### DATA SHOWN
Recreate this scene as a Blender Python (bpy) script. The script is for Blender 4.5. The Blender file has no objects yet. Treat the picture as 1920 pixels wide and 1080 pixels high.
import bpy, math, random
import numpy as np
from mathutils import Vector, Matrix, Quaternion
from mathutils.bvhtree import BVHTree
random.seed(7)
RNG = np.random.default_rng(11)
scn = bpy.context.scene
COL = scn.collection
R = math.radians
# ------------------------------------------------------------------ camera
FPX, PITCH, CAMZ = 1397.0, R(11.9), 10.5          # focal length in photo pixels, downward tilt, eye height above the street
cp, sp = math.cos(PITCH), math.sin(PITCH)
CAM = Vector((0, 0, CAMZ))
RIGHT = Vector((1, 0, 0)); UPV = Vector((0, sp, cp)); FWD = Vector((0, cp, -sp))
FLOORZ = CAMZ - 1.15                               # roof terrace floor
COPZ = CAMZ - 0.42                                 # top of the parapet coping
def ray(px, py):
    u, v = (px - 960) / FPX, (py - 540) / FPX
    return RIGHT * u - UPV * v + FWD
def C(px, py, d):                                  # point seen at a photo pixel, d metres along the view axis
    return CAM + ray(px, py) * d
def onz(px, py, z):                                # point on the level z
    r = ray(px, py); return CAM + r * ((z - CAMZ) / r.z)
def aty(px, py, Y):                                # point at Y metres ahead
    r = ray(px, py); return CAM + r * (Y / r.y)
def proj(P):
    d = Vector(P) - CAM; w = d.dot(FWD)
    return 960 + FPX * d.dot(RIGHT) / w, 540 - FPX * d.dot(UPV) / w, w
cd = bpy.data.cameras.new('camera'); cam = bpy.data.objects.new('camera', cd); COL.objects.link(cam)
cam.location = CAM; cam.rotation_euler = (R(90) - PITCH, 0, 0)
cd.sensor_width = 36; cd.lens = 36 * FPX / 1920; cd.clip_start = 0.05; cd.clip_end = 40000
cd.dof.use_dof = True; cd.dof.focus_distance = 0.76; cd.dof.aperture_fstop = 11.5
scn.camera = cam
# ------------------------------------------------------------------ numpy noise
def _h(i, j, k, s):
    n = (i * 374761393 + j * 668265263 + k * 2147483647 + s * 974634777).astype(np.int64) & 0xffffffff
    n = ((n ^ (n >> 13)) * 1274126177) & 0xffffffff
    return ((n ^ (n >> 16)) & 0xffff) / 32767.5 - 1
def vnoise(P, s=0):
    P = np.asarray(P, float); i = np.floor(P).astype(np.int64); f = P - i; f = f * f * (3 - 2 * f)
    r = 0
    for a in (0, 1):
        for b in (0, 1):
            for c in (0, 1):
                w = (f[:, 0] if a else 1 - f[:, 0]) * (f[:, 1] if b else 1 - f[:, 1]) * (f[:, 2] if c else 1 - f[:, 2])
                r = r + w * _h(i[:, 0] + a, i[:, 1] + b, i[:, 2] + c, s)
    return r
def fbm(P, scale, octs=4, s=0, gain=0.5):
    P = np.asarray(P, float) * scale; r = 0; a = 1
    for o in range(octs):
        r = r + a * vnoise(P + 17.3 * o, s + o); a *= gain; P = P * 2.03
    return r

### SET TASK
How many lines in the listing above contain the string "pixels"? Answer with the number only.

### REPLY
2